Jedoch wollte ich darauf hinaus, dass die meisten Bücher, die mystische Intention haben, im Grunde ziemlich langweilig sind. Dafür aber einfach zu schreiben:

"Station 23 im Leben des Guatama Buddha

Er saß unter einem Baum. Er saß unter einem Baum. Er saß unter einem Baum. Er saß unter einem Baum. Er saß unter einem Baum. Er saß unter einem Baum. Er saß unter einem Baum. Er saß unter einem Baum. Er saß unter einem Baum. Er saß unter einem Baum. Er saß unter einem Baum. Er saß unter einem Baum. Er saß unter einem Baum. Er saß unter einem Baum. Er saß unter einem Baum. Er saß unter einem Baum Er saß unter einem Baum. Er saß unter einem Baum. Er saß unter einem Baum. Er saß unter einem Baum. Er saß unter einem Baum. Er saß unter einem Baum. Er saß unter einem Baum. Er saß unter einem Baum. Er saß unter einem Baum. Er saß unter einem Baum. Er saß unter einem Baum. Er saß unter einem Baum. Er saß unter einem Baum. Er saß unter einem Baum.

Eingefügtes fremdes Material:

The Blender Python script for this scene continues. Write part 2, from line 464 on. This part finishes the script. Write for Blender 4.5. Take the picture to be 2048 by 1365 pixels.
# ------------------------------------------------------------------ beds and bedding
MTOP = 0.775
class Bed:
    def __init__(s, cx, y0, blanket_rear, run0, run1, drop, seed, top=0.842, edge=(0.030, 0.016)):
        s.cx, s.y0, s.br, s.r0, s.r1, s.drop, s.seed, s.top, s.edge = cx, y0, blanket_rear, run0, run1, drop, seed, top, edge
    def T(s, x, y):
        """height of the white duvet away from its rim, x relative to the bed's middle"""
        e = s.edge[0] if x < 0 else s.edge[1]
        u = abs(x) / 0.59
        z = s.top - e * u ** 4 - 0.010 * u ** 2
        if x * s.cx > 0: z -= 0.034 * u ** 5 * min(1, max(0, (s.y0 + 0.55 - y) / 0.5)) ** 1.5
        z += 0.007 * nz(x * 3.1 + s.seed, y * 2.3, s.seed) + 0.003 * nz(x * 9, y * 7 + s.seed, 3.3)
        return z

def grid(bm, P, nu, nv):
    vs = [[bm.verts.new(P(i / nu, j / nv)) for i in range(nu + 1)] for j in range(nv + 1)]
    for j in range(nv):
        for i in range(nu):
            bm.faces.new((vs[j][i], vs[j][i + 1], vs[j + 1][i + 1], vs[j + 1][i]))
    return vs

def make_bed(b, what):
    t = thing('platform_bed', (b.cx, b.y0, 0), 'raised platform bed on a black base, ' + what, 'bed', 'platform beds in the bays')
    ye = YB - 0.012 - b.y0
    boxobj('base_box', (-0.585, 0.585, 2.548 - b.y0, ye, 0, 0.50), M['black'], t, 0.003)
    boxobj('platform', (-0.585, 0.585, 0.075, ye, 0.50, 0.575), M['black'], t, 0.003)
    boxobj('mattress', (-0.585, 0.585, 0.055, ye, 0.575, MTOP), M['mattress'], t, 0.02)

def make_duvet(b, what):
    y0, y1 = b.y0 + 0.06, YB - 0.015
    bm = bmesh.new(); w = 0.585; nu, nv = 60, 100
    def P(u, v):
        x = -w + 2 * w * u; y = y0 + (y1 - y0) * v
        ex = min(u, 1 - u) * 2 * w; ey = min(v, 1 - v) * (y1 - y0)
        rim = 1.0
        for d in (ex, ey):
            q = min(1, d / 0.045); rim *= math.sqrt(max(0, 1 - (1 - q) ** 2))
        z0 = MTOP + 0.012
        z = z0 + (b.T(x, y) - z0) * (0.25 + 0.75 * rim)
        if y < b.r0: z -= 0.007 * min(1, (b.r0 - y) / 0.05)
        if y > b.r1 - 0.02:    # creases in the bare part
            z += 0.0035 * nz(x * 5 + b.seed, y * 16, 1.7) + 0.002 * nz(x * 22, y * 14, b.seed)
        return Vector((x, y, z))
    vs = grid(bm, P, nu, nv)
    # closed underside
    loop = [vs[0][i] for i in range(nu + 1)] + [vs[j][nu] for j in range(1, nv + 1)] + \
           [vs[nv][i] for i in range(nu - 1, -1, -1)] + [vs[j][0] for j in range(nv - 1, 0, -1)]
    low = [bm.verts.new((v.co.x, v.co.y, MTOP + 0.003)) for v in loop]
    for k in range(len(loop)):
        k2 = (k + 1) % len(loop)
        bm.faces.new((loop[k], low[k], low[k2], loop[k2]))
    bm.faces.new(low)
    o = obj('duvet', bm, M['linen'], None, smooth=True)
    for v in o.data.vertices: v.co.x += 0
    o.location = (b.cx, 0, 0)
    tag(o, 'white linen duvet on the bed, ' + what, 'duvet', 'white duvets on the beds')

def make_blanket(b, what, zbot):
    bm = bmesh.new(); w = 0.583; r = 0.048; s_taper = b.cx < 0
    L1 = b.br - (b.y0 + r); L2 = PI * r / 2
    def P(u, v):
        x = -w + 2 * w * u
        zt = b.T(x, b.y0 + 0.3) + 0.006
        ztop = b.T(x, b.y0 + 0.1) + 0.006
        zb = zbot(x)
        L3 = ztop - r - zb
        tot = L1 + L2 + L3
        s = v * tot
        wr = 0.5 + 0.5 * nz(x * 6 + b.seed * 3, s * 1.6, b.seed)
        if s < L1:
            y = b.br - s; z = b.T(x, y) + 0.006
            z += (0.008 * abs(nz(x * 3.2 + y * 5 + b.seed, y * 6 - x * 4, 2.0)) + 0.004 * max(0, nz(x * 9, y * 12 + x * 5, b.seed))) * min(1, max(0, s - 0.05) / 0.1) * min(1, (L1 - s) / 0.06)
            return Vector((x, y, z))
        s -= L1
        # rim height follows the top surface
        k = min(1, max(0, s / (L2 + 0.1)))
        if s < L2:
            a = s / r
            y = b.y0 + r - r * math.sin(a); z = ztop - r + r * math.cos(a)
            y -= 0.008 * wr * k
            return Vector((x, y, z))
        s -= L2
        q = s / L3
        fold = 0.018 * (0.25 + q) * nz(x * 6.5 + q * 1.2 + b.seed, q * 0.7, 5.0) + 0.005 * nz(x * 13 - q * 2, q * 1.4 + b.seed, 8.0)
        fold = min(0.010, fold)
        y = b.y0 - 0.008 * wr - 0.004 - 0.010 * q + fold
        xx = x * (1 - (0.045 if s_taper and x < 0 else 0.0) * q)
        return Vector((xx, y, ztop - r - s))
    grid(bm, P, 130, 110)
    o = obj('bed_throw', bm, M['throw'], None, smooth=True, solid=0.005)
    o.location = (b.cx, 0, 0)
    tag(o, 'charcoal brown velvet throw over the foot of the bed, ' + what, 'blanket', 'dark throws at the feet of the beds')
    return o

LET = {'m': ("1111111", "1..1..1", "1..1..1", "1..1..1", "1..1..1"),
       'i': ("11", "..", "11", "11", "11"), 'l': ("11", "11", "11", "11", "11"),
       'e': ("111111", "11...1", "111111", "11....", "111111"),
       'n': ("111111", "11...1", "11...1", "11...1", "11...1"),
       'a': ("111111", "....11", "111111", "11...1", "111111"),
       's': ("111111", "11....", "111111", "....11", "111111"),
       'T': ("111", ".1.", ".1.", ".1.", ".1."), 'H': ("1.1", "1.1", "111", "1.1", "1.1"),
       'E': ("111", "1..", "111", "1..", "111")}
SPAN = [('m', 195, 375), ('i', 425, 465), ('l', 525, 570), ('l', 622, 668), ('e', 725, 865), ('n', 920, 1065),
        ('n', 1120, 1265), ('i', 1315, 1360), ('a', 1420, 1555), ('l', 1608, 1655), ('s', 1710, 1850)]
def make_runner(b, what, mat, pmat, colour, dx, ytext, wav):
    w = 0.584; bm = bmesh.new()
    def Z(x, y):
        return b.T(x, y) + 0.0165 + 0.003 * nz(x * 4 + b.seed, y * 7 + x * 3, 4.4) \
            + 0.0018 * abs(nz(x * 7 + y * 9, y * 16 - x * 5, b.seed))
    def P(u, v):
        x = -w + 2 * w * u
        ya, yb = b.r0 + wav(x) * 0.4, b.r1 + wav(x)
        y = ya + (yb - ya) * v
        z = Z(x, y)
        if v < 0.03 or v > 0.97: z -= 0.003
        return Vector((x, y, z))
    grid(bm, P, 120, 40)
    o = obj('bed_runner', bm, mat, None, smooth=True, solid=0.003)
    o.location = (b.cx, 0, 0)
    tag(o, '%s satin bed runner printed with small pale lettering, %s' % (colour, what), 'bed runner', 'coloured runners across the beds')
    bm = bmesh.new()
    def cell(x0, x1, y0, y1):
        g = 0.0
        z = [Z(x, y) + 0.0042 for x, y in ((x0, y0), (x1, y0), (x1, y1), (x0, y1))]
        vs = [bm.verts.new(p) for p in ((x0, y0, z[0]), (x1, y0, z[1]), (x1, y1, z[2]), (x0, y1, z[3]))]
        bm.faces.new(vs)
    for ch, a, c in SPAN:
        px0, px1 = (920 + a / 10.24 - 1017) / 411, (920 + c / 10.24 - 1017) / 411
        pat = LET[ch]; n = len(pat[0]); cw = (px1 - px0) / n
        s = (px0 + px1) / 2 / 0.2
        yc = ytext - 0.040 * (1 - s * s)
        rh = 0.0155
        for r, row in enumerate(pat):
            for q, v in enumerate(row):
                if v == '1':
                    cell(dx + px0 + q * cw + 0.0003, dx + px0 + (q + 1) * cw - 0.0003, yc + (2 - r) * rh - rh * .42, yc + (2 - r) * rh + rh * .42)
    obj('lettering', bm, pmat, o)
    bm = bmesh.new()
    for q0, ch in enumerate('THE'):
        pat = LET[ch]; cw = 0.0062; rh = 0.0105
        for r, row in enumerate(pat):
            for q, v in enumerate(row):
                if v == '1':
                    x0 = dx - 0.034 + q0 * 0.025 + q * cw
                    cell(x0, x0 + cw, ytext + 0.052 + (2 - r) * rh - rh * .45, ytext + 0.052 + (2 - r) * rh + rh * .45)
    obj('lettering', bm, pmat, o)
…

Er saß unter einem Baum. Er saß unter einem Baum Er saß unter einem Baum. Er saß unter einem Baum. Er saß unter einem Baum. Er saß unter einem Baum. Er saß unter einem Baum. Er saß unter einem Baum. Er saß unter einem Baum. Er saß unter einem Baum. Er saß unter einem Baum. Er saß unter einem Baum. Er saß unter einem Baum. Er saß unter einem Baum. Er saß unter einem Baum. Er saß unter einem Baum. Er saß unter einem Baum. Er saß unter einem Baum Er saß unter einem Baum. Er saß unter einem Baum. Er saß unter einem Baum. Er saß unter einem Baum. Er saß unter einem Baum. Er saß unter einem Baum. Er saß unter einem Baum. Er saß unter einem Baum. Er saß unter einem Baum. Er saß unter einem Baum. Er saß unter einem Baum. Er saß unter einem Baum. Er saß unter einem Baum. Er saß unter einem Baum. Er saß unter einem Baum. Er saß unter einem Baum..... dann erhob er sich und sprach: Samadhi".


buddha_under_his_tree


Im Grunde ist damit alles gesagt - und nichts. Crowley würde sagen: "Ich speie auf deinen Guatama, er war von Ausschweifung degeneriert und außerdem verabscheue ich die Askese - ich bin ein Mann und zudem Kelte!" -- auch damit wäre alles gesagt... und gar nichts.
Sprechen wir von Azur... dann sprechen wir a l l e auf gewiße Weise.
Vielleicht ist dies das wirklich Bezaubernde an und Verzauberte der Literatur.